After some scandals involving other actors in the movie, the studio decided to undergo extensive re-shoots of some scenes in the film. That meant all the actors had to put aside time in their schedules to come back and finish the movie.
But when some critics took the time to investigate how the actors were being paid for those reshoots, something a little disturbing came to light: The pay discrepancy between Williams and her co-star, Mark Walberg, was enormous. Walberg was earning $1.5 million for the new scenes they were forced to film. Michelle, meanwhile, was being paid just an $80 per diem (essentially an allowance for living expenses). That meant her paycheck for the entire reshoots was just a little more than $1000!
2. Let’s Make Some Money!
Speaking of all the money in the world...

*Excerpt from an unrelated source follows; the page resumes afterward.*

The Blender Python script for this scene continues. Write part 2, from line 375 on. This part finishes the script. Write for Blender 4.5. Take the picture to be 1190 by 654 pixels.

In 1997, Williams followed her father’s path by entering the Robbins World Cup Championship of Futures Trading. Williams took an amount of $10,000 and turned it into $100,000, giving her a return of more than 900%. She became the third highest winner of the competition since its inception in 1984.
1. A Daring Role
In 1999, while she was finding her place as an actress in Hollywood, Williams starred in an off-Broadway play called Killer Joe. This violent play is about a truly dysfunctional family who plots to kill one of their family members for a big payout. Cast as the youngest daughter, Williams’ role required her to be nude onstage, which her conservative parents had more than a few issues with. However, Williams found the experience “cathartic and freeing.” Despite that positive experience, however, she did not appear in the movie adaptation of Killer Joe, which came out in 2011.